For Buurma, one of the largest challenges posed by digital humanities work is seeing not only the problems but also the advantages.

“A digital facsimile of a text can show you things that holding it in your hands or reading it with your eyes can’t show you,” Buurma said. “There are all kinds of things we can learn about old books and old literature by looking at it in digital form.”

The college may be a uniquely fertile environment for work in the digital humanities.

“Swarthmore people seem very excited about DH and computational approaches to humanities studies,” Buurma said. She explained that the college’s computer science department has expressed tremendous interest in the digital humanities and has been quite open to collaboration.

“That’s a very small liberal arts thing…that’s a great opportunity for me and for teaching and research here that many places don’t have,” Buurma said. “You think of research universities as having the big research resources, you don’t think of liberal arts colleges as the place where new exciting work in fields happens, but of course that happens across Swarthmore, and especially here, we have the conditions to be doing really exciting new work.”

1 Comment

  1. This is a wonderful article that gives the reader the flavor of some of the work of digital humanists at Swarthmore.

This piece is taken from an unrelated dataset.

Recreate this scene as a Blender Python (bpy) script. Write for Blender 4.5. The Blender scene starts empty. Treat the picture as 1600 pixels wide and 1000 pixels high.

However, I would like to point out the substantial contributions of the Swarthmore College libraries to the projects mentioned above. In particular, Nabil Kashyap and Roberto Vargas continue to collaborate with faculty and students through projects such as SPEED (with ITS) and various workshops to explore modes of inquiry made possible through digital technologies. And librarians at all three institutions are part of the steering committee for TriCo DH.